#### Work instructions:
Look below for the line with "Generate a Blender" and the line with "PI = math.pi"; repeat exactly those two lines and all lines between them, but no pictures.

#### Data:
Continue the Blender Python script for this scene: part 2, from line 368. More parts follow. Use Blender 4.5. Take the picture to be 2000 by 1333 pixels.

* * *

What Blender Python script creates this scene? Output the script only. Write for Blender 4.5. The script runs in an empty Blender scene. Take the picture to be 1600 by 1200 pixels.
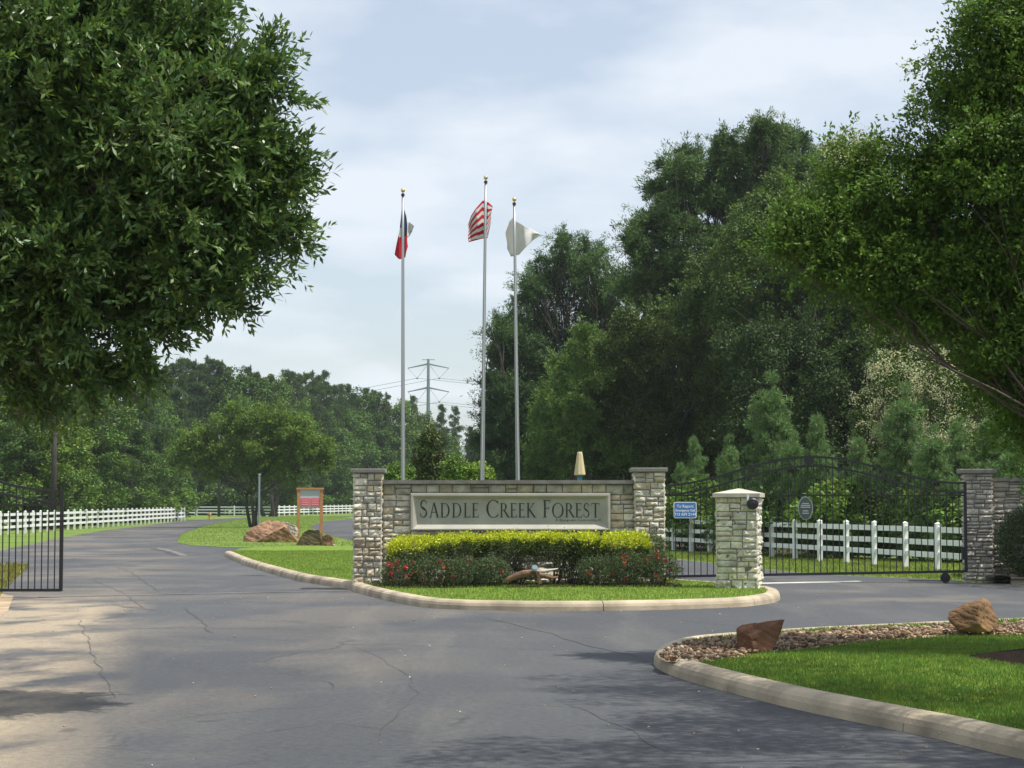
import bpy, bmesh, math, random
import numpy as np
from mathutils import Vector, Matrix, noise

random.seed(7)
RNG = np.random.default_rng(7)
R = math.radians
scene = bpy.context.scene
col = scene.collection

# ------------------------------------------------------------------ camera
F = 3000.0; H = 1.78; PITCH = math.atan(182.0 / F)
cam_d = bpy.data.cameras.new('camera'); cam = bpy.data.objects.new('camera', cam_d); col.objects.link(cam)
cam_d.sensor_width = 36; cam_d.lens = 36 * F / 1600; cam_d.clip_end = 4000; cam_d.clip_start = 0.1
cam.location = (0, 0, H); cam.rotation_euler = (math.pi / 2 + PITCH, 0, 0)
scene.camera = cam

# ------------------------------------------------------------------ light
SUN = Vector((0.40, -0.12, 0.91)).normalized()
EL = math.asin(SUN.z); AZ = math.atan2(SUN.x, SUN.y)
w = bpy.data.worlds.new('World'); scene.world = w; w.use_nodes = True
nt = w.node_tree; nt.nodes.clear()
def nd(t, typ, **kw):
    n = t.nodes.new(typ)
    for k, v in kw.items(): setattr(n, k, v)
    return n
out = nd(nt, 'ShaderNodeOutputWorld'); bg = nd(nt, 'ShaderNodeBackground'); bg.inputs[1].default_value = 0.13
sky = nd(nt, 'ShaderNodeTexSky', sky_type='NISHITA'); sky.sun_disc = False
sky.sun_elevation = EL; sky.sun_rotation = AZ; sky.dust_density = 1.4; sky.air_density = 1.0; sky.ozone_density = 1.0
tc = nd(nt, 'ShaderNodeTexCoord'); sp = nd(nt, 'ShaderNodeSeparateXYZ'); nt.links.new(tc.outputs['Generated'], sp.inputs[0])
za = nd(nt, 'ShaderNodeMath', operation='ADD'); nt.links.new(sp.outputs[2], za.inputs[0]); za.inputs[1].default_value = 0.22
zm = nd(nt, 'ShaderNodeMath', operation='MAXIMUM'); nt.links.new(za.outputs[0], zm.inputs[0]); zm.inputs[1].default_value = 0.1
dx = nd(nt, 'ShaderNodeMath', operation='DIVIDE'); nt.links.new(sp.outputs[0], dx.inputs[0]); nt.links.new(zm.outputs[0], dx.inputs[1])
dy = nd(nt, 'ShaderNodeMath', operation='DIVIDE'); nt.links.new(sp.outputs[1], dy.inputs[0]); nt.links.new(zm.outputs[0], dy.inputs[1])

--

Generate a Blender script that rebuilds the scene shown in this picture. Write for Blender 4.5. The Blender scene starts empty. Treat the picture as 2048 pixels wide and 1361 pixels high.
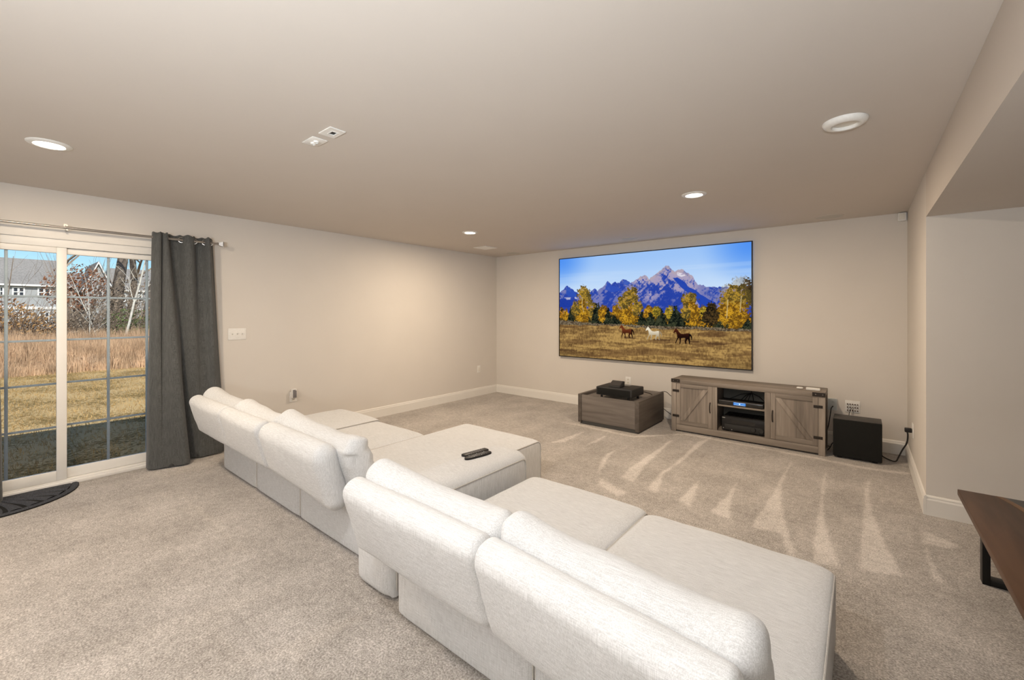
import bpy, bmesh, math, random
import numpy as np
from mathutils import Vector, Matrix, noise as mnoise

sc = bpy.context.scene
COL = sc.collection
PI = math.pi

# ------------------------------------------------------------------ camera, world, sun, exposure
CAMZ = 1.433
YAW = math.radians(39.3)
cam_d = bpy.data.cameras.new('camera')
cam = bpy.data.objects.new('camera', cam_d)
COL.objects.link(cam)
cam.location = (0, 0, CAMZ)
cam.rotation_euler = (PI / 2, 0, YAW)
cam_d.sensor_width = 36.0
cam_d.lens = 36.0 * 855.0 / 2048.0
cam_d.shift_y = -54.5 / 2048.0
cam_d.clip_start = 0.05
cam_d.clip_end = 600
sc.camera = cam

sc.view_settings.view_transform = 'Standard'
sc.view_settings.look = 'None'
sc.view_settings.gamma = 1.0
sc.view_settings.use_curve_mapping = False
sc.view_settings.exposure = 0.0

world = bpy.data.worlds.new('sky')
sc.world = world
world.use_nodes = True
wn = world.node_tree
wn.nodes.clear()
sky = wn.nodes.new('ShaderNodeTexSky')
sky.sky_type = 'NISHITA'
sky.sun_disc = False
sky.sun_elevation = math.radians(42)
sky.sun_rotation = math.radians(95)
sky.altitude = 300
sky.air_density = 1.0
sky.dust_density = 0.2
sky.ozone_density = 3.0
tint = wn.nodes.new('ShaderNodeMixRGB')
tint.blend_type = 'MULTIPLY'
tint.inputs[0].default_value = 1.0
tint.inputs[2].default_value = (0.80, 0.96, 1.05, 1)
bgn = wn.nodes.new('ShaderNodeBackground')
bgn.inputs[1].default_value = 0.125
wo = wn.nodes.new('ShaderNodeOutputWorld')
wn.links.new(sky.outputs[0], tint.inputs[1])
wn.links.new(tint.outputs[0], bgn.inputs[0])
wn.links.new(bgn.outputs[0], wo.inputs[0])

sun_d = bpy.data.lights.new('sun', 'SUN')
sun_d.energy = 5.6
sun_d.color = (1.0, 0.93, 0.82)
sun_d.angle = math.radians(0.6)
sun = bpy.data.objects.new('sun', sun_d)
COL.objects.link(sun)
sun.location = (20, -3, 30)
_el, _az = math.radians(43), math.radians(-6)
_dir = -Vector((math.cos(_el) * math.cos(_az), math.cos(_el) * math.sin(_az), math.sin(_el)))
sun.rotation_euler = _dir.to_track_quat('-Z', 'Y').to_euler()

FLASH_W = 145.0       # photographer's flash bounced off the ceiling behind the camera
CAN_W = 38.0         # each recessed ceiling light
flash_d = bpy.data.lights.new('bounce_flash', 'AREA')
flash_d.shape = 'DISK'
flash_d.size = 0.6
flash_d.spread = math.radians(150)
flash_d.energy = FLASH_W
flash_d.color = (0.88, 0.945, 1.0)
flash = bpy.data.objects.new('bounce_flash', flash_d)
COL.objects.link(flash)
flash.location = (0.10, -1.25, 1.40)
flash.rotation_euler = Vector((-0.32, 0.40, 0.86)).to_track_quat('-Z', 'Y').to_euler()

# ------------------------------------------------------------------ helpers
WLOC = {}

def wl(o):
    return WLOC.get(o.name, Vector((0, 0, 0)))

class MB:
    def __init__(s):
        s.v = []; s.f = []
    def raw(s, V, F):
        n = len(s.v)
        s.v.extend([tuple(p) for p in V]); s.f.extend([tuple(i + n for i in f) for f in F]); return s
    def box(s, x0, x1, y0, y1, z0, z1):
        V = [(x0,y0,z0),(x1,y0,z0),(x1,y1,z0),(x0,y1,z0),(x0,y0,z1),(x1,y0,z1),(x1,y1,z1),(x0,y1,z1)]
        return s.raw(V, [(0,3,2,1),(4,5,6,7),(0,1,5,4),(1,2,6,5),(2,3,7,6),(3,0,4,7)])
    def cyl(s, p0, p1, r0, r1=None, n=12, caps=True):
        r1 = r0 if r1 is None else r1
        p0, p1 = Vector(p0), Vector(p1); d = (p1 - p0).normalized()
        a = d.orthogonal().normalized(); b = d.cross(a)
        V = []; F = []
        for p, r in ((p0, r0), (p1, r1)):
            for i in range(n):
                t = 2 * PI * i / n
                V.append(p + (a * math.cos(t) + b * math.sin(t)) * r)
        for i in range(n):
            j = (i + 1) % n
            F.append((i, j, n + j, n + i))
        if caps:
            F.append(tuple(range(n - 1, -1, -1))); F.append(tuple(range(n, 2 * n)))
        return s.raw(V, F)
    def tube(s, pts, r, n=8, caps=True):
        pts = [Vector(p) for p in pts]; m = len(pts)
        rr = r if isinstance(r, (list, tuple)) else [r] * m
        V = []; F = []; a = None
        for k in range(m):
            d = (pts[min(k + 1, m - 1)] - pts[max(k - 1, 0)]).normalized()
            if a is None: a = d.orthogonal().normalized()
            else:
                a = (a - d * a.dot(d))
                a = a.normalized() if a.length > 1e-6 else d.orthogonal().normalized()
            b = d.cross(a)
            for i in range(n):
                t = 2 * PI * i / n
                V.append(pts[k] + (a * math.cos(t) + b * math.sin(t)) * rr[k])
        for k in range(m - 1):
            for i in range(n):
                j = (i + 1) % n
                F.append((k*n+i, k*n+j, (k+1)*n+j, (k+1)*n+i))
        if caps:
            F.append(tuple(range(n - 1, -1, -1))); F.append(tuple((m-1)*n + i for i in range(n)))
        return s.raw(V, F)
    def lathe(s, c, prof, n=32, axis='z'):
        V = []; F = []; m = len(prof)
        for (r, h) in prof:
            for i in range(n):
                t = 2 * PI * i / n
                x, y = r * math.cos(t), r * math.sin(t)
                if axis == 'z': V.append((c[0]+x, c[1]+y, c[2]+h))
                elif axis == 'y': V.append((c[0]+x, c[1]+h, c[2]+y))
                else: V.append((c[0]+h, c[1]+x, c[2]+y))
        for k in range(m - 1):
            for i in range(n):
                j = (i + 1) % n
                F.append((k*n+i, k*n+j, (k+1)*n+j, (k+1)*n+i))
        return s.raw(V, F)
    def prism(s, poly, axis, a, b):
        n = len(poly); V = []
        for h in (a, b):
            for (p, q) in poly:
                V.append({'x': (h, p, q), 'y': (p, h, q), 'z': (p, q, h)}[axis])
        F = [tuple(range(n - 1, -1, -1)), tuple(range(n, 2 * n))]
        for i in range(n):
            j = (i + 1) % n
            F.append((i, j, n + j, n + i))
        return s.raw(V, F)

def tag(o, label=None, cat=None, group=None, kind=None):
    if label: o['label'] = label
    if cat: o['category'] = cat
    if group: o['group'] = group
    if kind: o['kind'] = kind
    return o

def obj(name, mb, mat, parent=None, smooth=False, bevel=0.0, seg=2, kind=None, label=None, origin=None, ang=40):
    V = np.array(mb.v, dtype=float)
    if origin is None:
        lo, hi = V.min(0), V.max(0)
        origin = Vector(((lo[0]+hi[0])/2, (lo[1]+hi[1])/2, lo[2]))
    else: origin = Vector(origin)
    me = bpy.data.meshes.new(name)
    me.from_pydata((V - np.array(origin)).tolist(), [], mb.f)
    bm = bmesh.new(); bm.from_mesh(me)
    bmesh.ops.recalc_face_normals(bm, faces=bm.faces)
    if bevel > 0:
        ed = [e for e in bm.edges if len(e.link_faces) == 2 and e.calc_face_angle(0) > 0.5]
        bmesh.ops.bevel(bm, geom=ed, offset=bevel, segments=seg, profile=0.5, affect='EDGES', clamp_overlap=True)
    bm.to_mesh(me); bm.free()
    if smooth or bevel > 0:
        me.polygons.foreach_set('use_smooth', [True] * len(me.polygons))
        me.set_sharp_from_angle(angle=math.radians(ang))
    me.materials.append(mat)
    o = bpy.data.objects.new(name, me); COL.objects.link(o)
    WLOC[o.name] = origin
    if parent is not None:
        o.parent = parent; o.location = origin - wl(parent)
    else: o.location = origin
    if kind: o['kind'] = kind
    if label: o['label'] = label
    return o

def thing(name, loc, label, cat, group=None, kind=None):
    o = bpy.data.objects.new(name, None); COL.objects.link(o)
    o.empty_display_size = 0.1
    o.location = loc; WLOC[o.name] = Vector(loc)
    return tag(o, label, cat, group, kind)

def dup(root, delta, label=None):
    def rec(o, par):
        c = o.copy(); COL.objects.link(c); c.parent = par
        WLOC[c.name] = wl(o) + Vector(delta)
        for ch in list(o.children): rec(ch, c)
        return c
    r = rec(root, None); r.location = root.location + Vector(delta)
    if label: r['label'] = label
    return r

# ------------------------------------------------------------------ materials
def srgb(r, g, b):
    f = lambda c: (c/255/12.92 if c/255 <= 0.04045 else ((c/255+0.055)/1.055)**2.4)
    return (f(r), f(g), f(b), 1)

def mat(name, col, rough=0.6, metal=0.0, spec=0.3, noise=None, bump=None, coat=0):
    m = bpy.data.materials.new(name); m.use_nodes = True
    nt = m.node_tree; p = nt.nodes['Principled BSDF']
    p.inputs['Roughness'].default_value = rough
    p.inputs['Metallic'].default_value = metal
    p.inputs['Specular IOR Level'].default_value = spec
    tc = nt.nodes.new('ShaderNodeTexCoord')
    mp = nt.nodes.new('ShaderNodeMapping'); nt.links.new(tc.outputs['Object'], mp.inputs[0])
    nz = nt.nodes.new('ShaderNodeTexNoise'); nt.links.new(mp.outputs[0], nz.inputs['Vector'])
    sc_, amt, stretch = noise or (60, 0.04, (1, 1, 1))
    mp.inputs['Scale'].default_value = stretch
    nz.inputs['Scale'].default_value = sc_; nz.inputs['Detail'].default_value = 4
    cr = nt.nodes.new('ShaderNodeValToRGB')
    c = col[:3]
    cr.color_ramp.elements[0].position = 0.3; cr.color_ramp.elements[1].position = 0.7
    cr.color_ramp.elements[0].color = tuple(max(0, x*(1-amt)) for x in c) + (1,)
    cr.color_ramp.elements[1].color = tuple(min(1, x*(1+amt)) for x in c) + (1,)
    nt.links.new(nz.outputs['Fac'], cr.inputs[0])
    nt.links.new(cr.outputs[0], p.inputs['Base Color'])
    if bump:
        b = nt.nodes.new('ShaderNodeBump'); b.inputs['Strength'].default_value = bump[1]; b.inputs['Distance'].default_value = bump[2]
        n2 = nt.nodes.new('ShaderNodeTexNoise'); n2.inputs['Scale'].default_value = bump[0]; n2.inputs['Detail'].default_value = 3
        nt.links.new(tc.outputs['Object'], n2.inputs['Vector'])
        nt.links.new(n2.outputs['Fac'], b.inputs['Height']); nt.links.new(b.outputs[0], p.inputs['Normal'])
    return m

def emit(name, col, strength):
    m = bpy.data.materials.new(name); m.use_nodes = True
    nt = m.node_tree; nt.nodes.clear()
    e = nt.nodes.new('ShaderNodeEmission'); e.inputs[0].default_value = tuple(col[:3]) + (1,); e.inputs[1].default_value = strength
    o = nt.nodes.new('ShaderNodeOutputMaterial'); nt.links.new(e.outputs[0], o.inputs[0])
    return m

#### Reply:
Generate a Blender script that rebuilds the scene shown in this picture. Write for Blender 4.5. The Blender scene starts empty. Treat the picture as 2048 pixels wide and 1361 pixels high.
import bpy, bmesh, math, random
import numpy as np
from mathutils import Vector, Matrix, noise as mnoise

sc = bpy.context.scene
COL = sc.collection
PI = math.pi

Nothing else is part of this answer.